What product is true about the irrational and rational numbers?

The product of 2 rationals must be rational. The product of a rational and an irrational is irrational (unless the rational is 0) The product of two irrationals can be either rational or irrational.


When the product of two irrational numbers equals a rational number then what are the factors called?

They are called conjugates.


What happens when two irrational numbers are multiplied?

You get a product which can be rational or irrational.


Is the product of two rational numbers irrational?

The product of two rational numbers is always a rational number.


Why is the product of two rational number irrational?

The question is nonsense because the product of two rational numbers is never irrational.


When the product of two irrational or imaginary numbers equals a rational number then the two factors are called?

They are called conjugates.


What is the product of rational and irrational number?

The product of a rational and irrational number can be rational if the rational is 0. Otherwise it is always irrational.


Is 10x 3.14 irrational?

The product of two rational numbers, as in this example, is always RATIONAL.However, if you mean 10 x pi, pi is irrational; the product of a rational and an irrational number is ALWAYS IRRATIONAL, except for the special case in which the rational number is zero.


Is the product of a rational number and an irrational number rational or irrational?

Such a product is always irrational - unless the rational number happens to be zero.


Is there any number x such that x² is an irrational number and x's is a rational number?

no x² is the product of 2 rational numbers in this case the same 2 numbers x and x The product of two rational numbers is always rational.


Is the product of any two irrational numbers is an irrational?

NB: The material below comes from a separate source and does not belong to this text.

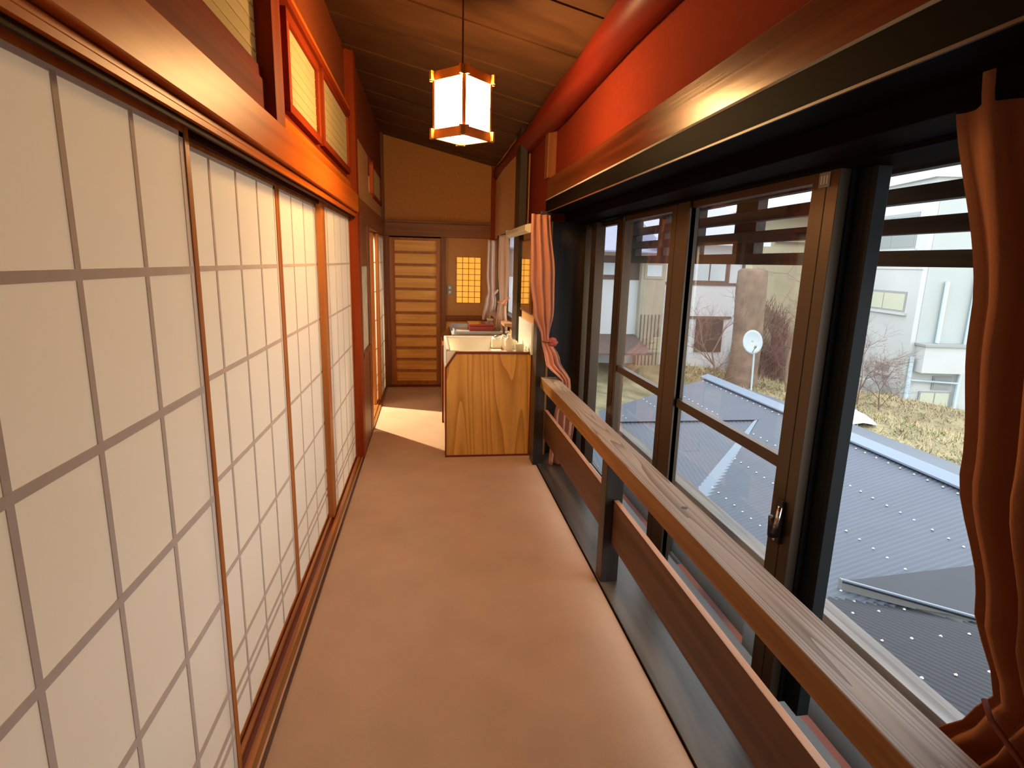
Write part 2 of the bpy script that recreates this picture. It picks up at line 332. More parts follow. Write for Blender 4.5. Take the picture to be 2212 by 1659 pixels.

No. The product of sqrt(2) and sqrt(2) is 2, a rational number. Consider surds of the form a+sqrt(b) where a and b are rational but sqrt(b) is irrational. The surd has a conjugate pair which is a - sqrt(b). Both these are irrational, but their product is a2 - b, which is rational.


Why is the product of a non - zero rational number and an irrational number is irrational?

Let q be a non-zero rational and x be an irrational number.Suppose q*x = p where p is rational. Then x = p/q. Then, since the set of rational numbers is closed under division (by non-zero numbers), p/q is rational. But that means that x is rational, which contradicts x being irrational. Therefore the supposition that q*x is rational must be false ie the product of a non-zero rational and an irrational cannot be rational.